É difícil escrever sobre este livro, porque não é uma leitura fácil. «Apneia» é a história de uma mãe (Adriana) que, depois de um processo conturbado de divórcio, se vê envolvida numa luta pela custódia do filho, Edoardo. A história levou um rumo que não esperava, apesar de se tornar previsível a dada altura, e achei importante que a autora tivesse abordado esse tema numa família de classe média-alta. Muitas vezes associamos abusos (sejam físicos, sexuais ou até emocionais) à pobreza e não é sempre assim.
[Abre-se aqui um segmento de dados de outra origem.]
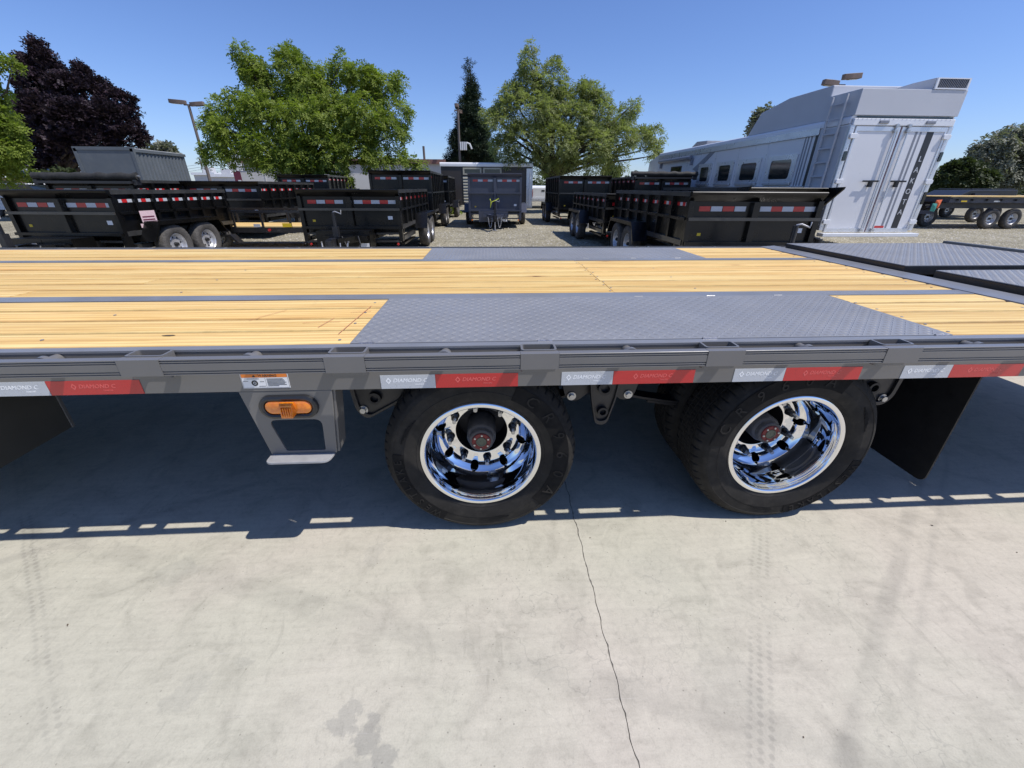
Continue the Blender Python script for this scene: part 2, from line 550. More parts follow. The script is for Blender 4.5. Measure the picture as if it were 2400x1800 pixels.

Como já tinha lido, há coisas que se repetem no livro, tal como provavelmente se repetirão até à exaustão na vida real. As constantes idas a tribunal, os entraves da burocracia, a figura do juiz e de advogados que se mantêm cruelmente impávidos perante a urgência de resolver esta situação.

O único cenário em que Adriana respira é nas Berlengas. Gostei das descrições da ilha e das aves marinhas, assim como da figura do Duarte.

Não é certamente um livro que recomendasse a toda a gente. Imagino que quem tenha passado por um processo destes (seja no papel de uma mãe/pai ou da criança) não queira reviver essa história. Não é um livro leve nem bonito mas, se tiverem estômago e tiverem com vontade de um livro mais pesado, vale muito a pena a leitura.